Frustrated by a lack of progress pushing civil rights complaints against an allegedly corrupt tribal chairman, armed activists led a two-month standoff against government officials in 1973. Another demand was that the United States honor the terms of its 1868 treaty with the Sioux.

Two of the occupiers were killed, and many were charged in court. 

Native advocates say there's no comparison, however, between the Wounded Knee grievances, which were the legacy of systemic violence and discrimination against Native Americans, and the Oregon occupiers' complaints. 

In 2012, United Nations investigator James Anaya urged the US government to return some tribal lands to native communities to combat that legacy. The UN Declaration of the Rights of Indigenous Peoples, adopted in 2007 – but not by the United States – declares "Indigenous peoples have the right to the lands, territories, and resources which they have traditionally owned, occupied, or otherwise used or acquired." 

Money settlements for land are "important steps," Mr. Anaya told the Guardian, "but there are these deeper issues that need to be addressed."

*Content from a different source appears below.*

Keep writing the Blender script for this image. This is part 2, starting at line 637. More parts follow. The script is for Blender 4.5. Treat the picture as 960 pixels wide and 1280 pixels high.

In 1980, the US Supreme Court awarded $570 million to the Sioux as compensation for the Black Hills, which the tribe considers sacred. After discovering gold there, the US government claimed them in the late 1800s, undoing an 1868 agreement to cede them to the Sioux. Today that money, now $1 billion, still sits untouched: The Sioux say they don't want it, despite dire poverty on the reservation. They're waiting for the land itself. 

"How do you put a price tag on spirituality?" Chick Big Crow asked the Los Angeles Times in 2001.